> **Aim**: Extract from the listing each line in which the word "part" appears.
----------------------------------------
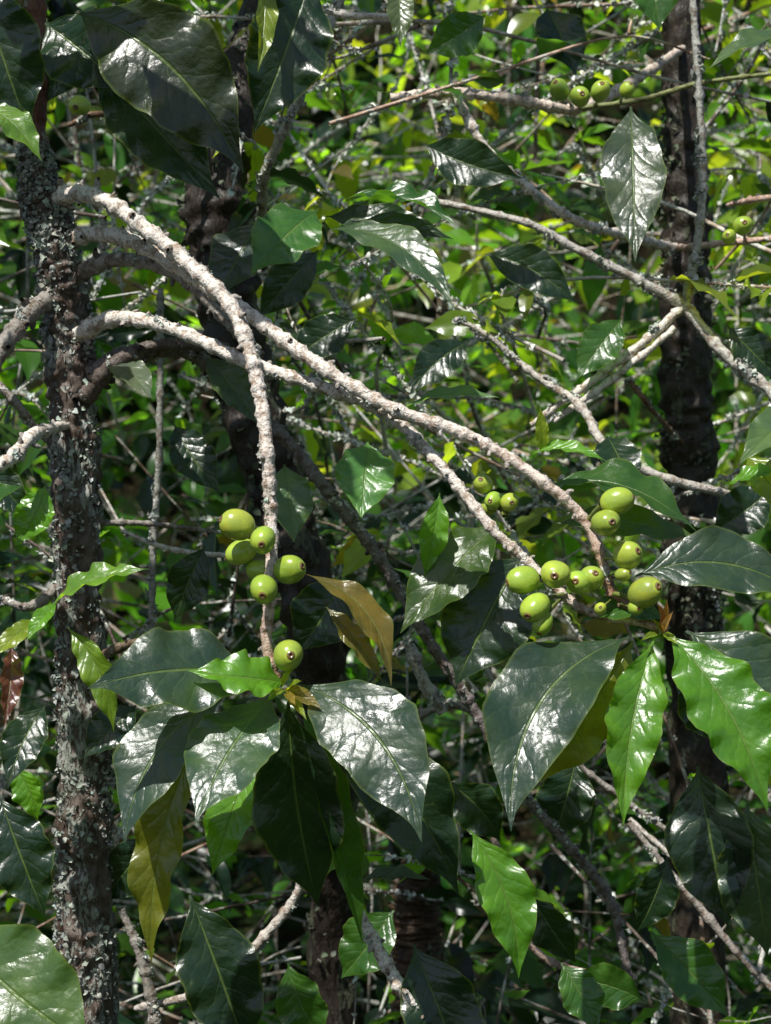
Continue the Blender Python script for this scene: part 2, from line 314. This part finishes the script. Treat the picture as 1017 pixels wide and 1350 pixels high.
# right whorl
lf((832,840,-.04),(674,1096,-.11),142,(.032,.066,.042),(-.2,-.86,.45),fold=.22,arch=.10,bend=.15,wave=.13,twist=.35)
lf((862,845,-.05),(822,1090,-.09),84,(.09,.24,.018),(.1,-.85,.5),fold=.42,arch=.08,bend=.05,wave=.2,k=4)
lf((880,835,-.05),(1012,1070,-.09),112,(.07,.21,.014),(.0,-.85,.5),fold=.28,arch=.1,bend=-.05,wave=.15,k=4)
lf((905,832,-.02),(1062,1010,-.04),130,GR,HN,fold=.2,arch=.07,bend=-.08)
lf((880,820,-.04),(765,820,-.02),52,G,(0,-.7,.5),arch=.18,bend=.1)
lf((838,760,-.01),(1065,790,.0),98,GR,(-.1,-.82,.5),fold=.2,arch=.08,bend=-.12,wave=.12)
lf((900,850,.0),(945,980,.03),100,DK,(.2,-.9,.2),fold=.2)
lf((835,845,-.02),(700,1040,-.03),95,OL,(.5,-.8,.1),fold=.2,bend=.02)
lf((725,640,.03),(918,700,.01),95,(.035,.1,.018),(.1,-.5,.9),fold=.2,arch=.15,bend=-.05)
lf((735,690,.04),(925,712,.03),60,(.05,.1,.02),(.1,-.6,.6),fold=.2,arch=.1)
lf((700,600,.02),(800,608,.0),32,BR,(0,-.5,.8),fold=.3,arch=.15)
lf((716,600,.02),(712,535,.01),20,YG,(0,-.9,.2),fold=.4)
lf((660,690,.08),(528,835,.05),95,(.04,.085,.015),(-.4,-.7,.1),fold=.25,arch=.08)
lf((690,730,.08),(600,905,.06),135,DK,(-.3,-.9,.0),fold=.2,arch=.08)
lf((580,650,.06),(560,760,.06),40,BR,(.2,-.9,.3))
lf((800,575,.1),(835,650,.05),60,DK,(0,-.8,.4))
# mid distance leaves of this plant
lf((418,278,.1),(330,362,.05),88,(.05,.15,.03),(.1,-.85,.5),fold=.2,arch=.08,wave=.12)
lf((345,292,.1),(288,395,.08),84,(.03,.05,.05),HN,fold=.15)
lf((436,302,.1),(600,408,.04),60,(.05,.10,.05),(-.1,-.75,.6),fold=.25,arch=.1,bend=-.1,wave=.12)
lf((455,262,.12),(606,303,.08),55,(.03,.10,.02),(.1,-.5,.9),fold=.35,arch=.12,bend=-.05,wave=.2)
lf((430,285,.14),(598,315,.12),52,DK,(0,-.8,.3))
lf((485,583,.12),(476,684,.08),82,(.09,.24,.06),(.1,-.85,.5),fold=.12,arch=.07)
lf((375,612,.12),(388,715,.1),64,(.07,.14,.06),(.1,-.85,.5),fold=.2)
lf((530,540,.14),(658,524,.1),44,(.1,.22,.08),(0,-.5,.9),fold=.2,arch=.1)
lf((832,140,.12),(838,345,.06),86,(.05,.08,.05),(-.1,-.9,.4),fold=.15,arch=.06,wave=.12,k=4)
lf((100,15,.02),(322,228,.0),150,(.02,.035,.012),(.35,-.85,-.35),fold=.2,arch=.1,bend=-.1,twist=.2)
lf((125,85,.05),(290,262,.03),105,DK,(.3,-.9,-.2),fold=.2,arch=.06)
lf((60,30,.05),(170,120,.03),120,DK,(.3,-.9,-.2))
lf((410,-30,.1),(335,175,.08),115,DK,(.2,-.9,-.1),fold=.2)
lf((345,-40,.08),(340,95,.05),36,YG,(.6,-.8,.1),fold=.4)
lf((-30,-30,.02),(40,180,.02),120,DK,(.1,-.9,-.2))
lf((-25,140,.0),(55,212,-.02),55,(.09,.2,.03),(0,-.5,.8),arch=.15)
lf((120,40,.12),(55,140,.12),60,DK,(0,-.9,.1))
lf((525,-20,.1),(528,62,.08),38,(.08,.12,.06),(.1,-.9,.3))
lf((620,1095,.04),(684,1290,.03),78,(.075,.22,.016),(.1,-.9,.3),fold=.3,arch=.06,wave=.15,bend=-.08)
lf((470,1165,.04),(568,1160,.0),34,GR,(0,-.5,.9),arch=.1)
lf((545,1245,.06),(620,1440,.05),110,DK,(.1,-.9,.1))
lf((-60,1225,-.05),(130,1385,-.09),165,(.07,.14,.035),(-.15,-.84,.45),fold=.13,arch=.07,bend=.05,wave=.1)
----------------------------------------
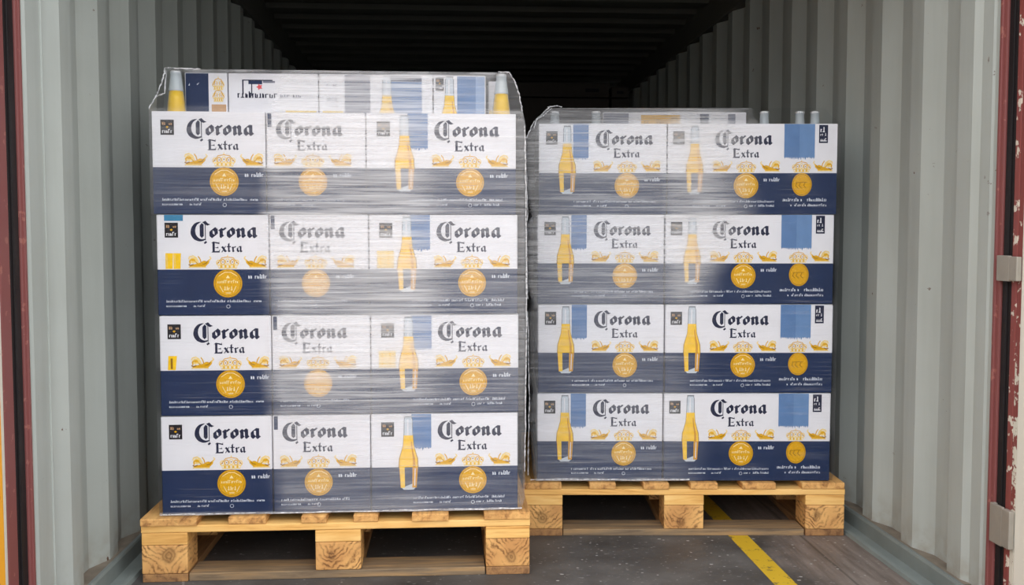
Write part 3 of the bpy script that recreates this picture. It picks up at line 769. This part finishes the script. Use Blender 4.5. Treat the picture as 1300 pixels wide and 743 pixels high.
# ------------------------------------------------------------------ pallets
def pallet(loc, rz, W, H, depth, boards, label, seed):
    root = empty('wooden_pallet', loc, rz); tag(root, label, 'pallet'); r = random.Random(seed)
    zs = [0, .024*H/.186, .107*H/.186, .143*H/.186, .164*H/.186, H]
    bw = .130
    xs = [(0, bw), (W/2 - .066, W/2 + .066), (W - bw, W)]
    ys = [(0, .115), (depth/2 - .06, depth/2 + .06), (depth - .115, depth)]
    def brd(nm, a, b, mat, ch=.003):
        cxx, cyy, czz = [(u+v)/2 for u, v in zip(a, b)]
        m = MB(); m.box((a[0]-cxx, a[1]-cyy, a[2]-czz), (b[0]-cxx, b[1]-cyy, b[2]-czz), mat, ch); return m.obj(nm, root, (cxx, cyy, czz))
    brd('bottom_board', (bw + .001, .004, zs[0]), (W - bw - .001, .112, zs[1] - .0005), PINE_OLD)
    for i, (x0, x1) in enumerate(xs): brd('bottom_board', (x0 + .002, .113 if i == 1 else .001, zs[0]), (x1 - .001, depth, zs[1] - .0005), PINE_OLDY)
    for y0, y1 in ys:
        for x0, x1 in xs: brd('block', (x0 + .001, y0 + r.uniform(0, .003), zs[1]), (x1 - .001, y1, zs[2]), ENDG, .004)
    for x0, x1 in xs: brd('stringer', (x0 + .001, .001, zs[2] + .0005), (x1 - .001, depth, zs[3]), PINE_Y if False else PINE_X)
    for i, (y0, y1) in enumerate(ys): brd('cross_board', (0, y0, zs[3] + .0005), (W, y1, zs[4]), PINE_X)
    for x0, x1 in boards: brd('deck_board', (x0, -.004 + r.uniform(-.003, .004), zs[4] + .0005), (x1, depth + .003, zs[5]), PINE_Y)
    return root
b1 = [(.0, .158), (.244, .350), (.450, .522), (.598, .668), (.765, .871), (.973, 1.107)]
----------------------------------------
> **Final result**:
Continue the Blender Python script for this scene: part 2, from line 314. This part finishes the script. Treat the picture as 1017 pixels wide and 1350 pixels high.
Write part 3 of the bpy script that recreates this picture. It picks up at line 769. This part finishes the script. Use Blender 4.5. Treat the picture as 1300 pixels wide and 743 pixels high.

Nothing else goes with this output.